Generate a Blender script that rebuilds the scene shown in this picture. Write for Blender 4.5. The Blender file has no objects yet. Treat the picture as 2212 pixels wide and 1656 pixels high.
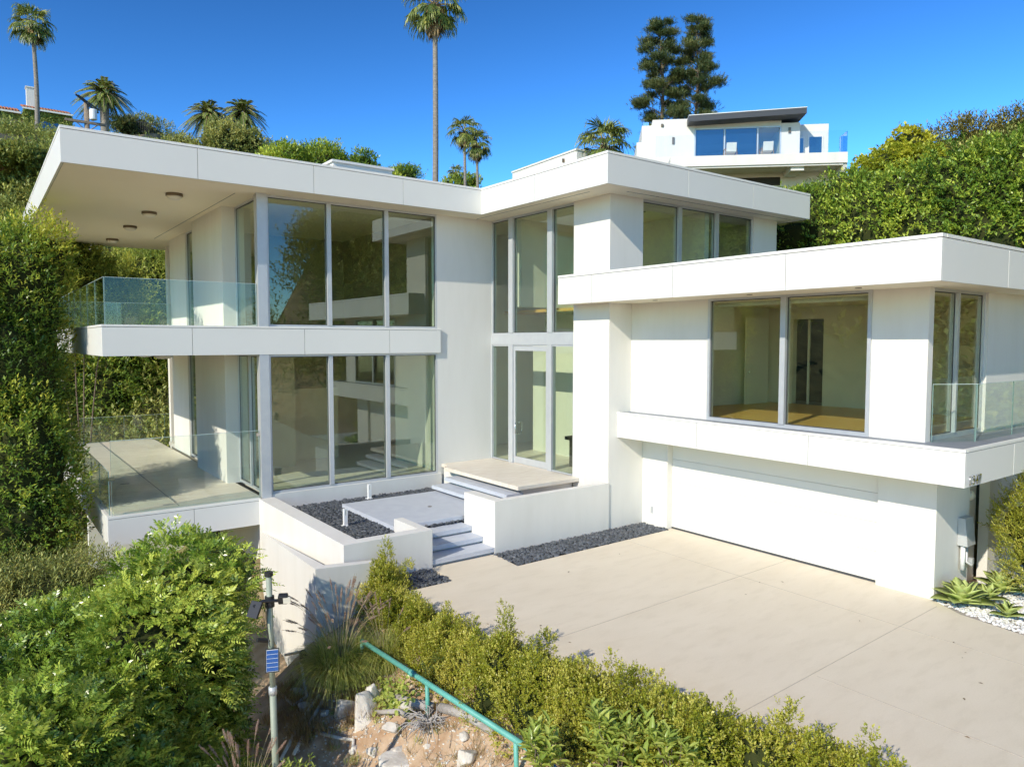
import bpy, bmesh, math, random
import numpy as np
from mathutils import Vector, Matrix
R = math.radians
scene = bpy.context.scene
COL = scene.collection

# ---------------------------------------------------------------- camera, sky, sun, exposure
cam_d = bpy.data.cameras.new('camera'); cam = bpy.data.objects.new('camera', cam_d); COL.objects.link(cam)
cam_d.sensor_fit = 'HORIZONTAL'; cam_d.sensor_width = 36.0; cam_d.lens = 36.0*1570.08/2212.0
cam_d.clip_start = 0.05; cam_d.clip_end = 3000
YAW, PITCH = 0.6383082, 0.05743217
fwv = Vector((math.sin(YAW)*math.cos(PITCH), math.cos(YAW)*math.cos(PITCH), -math.sin(PITCH)))
rtv = Vector((math.cos(YAW), -math.sin(YAW), 0)); upv = rtv.cross(fwv)
m = Matrix((rtv, upv, -fwv)).transposed().to_4x4(); m.translation = Vector((0, 0, 5.0))
cam.matrix_world = m
scene.camera = cam

SUN_TO = Vector((-1.0, -0.31, 0.655)).normalized()           # towards the sun
SUN_EL = math.asin(SUN_TO.z); SUN_AZ = math.atan2(SUN_TO.x, SUN_TO.y)
world = bpy.data.worlds.new('World'); scene.world = world; world.use_nodes = True
nt = world.node_tree; bg = nt.nodes['Background']
sky = nt.nodes.new('ShaderNodeTexSky'); sky.sky_type = 'NISHITA'; sky.sun_disc = False
sky.sun_elevation = SUN_EL; sky.sun_rotation = SUN_AZ % (2*math.pi)
sky.altitude = 300; sky.air_density = 0.78; sky.dust_density = 0.1; sky.ozone_density = 3.2
hs = nt.nodes.new('ShaderNodeHueSaturation'); hs.inputs['Saturation'].default_value = 1.08; hs.inputs['Value'].default_value = 0.91; hs.inputs['Hue'].default_value = .487
nt.links.new(sky.outputs[0], hs.inputs['Color']); gm = nt.nodes.new('ShaderNodeGamma'); gm.inputs['Gamma'].default_value = 1.8
m1 = nt.nodes.new('ShaderNodeVectorMath'); m1.operation = 'SCALE'; m1.inputs['Scale'].default_value = 1/3.8
m2 = nt.nodes.new('ShaderNodeVectorMath'); m2.operation = 'SCALE'; m2.inputs['Scale'].default_value = 3.8
nt.links.new(hs.outputs[0], m1.inputs[0]); nt.links.new(m1.outputs[0], gm.inputs['Color']); nt.links.new(gm.outputs[0], m2.inputs[0]); mn = nt.nodes.new('ShaderNodeVectorMath'); mn.operation = 'MINIMUM'; mn.inputs[1].default_value = (19, 14, 9.4)   # even out the glare round the sun
nt.links.new(m2.outputs[0], mn.inputs[0]); nt.links.new(mn.outputs[0], bg.inputs['Color'])
bg.inputs['Strength'].default_value = 0.15

sun_d = bpy.data.lights.new('sun', 'SUN'); sun = bpy.data.objects.new('sun', sun_d); COL.objects.link(sun)
sun_d.energy = 2.85; sun_d.angle = R(0.53); sun_d.color = (1.0, 0.915, 0.755)
sun.rotation_euler = SUN_TO.to_track_quat('Z', 'Y').to_euler(); sun.location = (-30, -10, 30)

vs = scene.view_settings; vs.view_transform = 'Standard'; vs.look = 'None'; vs.gamma = 1; vs.exposure = 0.76
scene.render.engine = 'CYCLES'
cy = scene.cycles
cy.max_bounces = 12; cy.transparent_max_bounces = 24; cy.diffuse_bounces = 5; cy.glossy_bounces = 4
cy.caustics_reflective = False; cy.caustics_refractive = False
cy.use_adaptive_sampling = True; cy.adaptive_threshold = 0.02
cy.use_denoising = True
try: cy.denoiser = 'OPENIMAGEDENOISE'
except Exception: pass
cy.sample_clamp_indirect = 6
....
What the task asks - Every line is to be duplicated exactly, though pictures stay out.

Completed task -
Generate a Blender script that rebuilds the scene shown in this picture. Write for Blender 4.5. The Blender file has no objects yet. Treat the picture as 2212 pixels wide and 1656 pixels high.
import bpy, bmesh, math, random
import numpy as np
from mathutils import Vector, Matrix
R = math.radians
scene = bpy.context.scene
COL = scene.collection

# ---------------------------------------------------------------- camera, sky, sun, exposure
cam_d = bpy.data.cameras.new('camera'); cam = bpy.data.objects.new('camera', cam_d); COL.objects.link(cam)
cam_d.sensor_fit = 'HORIZONTAL'; cam_d.sensor_width = 36.0; cam_d.lens = 36.0*1570.08/2212.0
cam_d.clip_start = 0.05; cam_d.clip_end = 3000
YAW, PITCH = 0.6383082, 0.05743217
fwv = Vector((math.sin(YAW)*math.cos(PITCH), math.cos(YAW)*math.cos(PITCH), -math.sin(PITCH)))
rtv = Vector((math.cos(YAW), -math.sin(YAW), 0)); upv = rtv.cross(fwv)
m = Matrix((rtv, upv, -fwv)).transposed().to_4x4(); m.translation = Vector((0, 0, 5.0))
cam.matrix_world = m
scene.camera = cam

SUN_TO = Vector((-1.0, -0.31, 0.655)).normalized()           # towards the sun
SUN_EL = math.asin(SUN_TO.z); SUN_AZ = math.atan2(SUN_TO.x, SUN_TO.y)
world = bpy.data.worlds.new('World'); scene.world = world; world.use_nodes = True
nt = world.node_tree; bg = nt.nodes['Background']
sky = nt.nodes.new('ShaderNodeTexSky'); sky.sky_type = 'NISHITA'; sky.sun_disc = False
sky.sun_elevation = SUN_EL; sky.sun_rotation = SUN_AZ % (2*math.pi)
sky.altitude = 300; sky.air_density = 0.78; sky.dust_density = 0.1; sky.ozone_density = 3.2
hs = nt.nodes.new('ShaderNodeHueSaturation'); hs.inputs['Saturation'].default_value = 1.08; hs.inputs['Value'].default_value = 0.91; hs.inputs['Hue'].default_value = .487
nt.links.new(sky.outputs[0], hs.inputs['Color']); gm = nt.nodes.new('ShaderNodeGamma'); gm.inputs['Gamma'].default_value = 1.8
m1 = nt.nodes.new('ShaderNodeVectorMath'); m1.operation = 'SCALE'; m1.inputs['Scale'].default_value = 1/3.8
m2 = nt.nodes.new('ShaderNodeVectorMath'); m2.operation = 'SCALE'; m2.inputs['Scale'].default_value = 3.8
nt.links.new(hs.outputs[0], m1.inputs[0]); nt.links.new(m1.outputs[0], gm.inputs['Color']); nt.links.new(gm.outputs[0], m2.inputs[0]); mn = nt.nodes.new('ShaderNodeVectorMath'); mn.operation = 'MINIMUM'; mn.inputs[1].default_value = (19, 14, 9.4)   # even out the glare round the sun
nt.links.new(m2.outputs[0], mn.inputs[0]); nt.links.new(mn.outputs[0], bg.inputs['Color'])
bg.inputs['Strength'].default_value = 0.15

sun_d = bpy.data.lights.new('sun', 'SUN'); sun = bpy.data.objects.new('sun', sun_d); COL.objects.link(sun)
sun_d.energy = 2.85; sun_d.angle = R(0.53); sun_d.color = (1.0, 0.915, 0.755)
sun.rotation_euler = SUN_TO.to_track_quat('Z', 'Y').to_euler(); sun.location = (-30, -10, 30)

vs = scene.view_settings; vs.view_transform = 'Standard'; vs.look = 'None'; vs.gamma = 1; vs.exposure = 0.76
scene.render.engine = 'CYCLES'
cy = scene.cycles
cy.max_bounces = 12; cy.transparent_max_bounces = 24; cy.diffuse_bounces = 5; cy.glossy_bounces = 4
cy.caustics_reflective = False; cy.caustics_refractive = False
cy.use_adaptive_sampling = True; cy.adaptive_threshold = 0.02
cy.use_denoising = True
try: cy.denoiser = 'OPENIMAGEDENOISE'
except Exception: pass
cy.sample_clamp_indirect = 6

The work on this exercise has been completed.